清水氏の不審な行動はこれだけにとどまりませんでした。一行が渡米するとファイトマネーの振込先が清水氏の個人口座になっていることが分かったのです。石井氏は現地で清水氏に振込先を変更するように要求しましたが、清水氏は対応を拒みます。「選手の前でやり取りするわけではないので」試合への影響は特に無かったということですが、世界戦の直前に味方陣営の人間が金銭絡みで集中を乱すような要因を作るというのは部外者から見ても呆れるような話です。

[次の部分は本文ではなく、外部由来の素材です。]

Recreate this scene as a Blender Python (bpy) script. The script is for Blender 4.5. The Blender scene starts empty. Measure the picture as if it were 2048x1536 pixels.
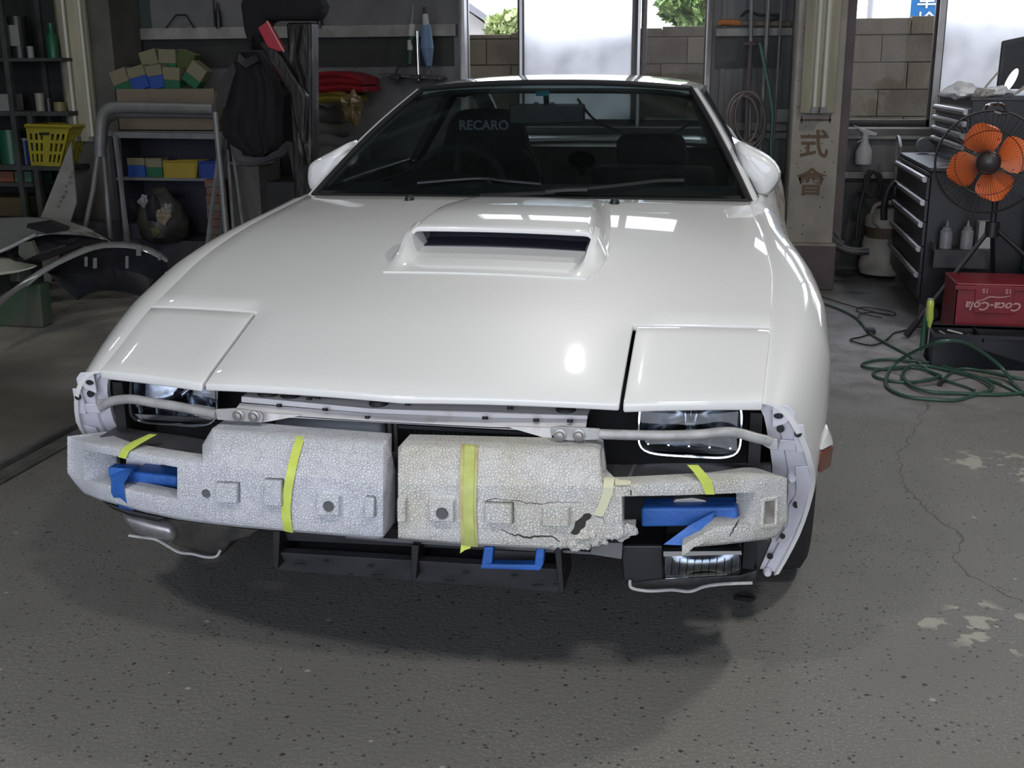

試合後帰国した石井氏はファイトマネーの確定金額や振込先について確認しようとしますが、清水氏は今度は電話にも出なくなり音信不通状態となります。石井氏はJBCに清水氏の行状を報告し、結果的に
「コミッションから清水に連絡が入り、直後清水から僕に連絡が入りました。うちの事務所に来てもらい話をしました。彼は全額振り込むことに同意しました」
という顛末になります。ファイトマネーは額面通り3万5千ドル分が入金されました。清水氏はファイトマネーを2万ドルと告知した理由について
「当初ファイトマネーは3万ドルで、税金がいくらかかるかわからないから横浜光に2万ドルは保証してあげなきゃ」
という自分の『善意』から来たものだと主張したそうです。この一連の清水氏の問題行動に対して、問題発覚から半年以上経ってやっとJBCから清水氏に処分が下されました。金銭的な実害がなかったとはいえ、石井氏は「遅すぎる」と感じています。
今回の経験を踏まえて石井氏は
「(小さなジムが世界戦に挑む際に被害に遭わないためには)契約書を読むことと、相場を知ることが大事だと思います。清水も、僕ではなく海外経験のないジムでしたら今回の搾取はうまくいってたかもしれません。僕はたまたま各国に知り合いがいて、常にいろいろと相談してますから」
と注意喚起しています。最後に石井氏に金銭問題が頻発するボクシング業界の問題点について見解を聞いてみました
「そもそもジム経営(小規模のボクシングジム)の傍ら、長期的に健全に選手を育成し続けるシステムがほぼ無理です。そういった意味でもジム制度は疲弊していると思います」
やはり現場でもクラブ制度の疲弊は実感としてあるようです。昨年には、特殊詐欺グループの首謀者として逮捕された人物がジムのマネージャーになっていた事件もありました。目先の金銭に拘って大きな絵が描けなくなっているという業界の現実を見せつけられるような事件が多いですが、若い選手が夢を持って入ってこれるような世界にするためには新しい制度設計が必要な時期に来ていると感じます。
最後に取材にご協力頂いた石井会長に深謝いたします。大変ありがとうございました。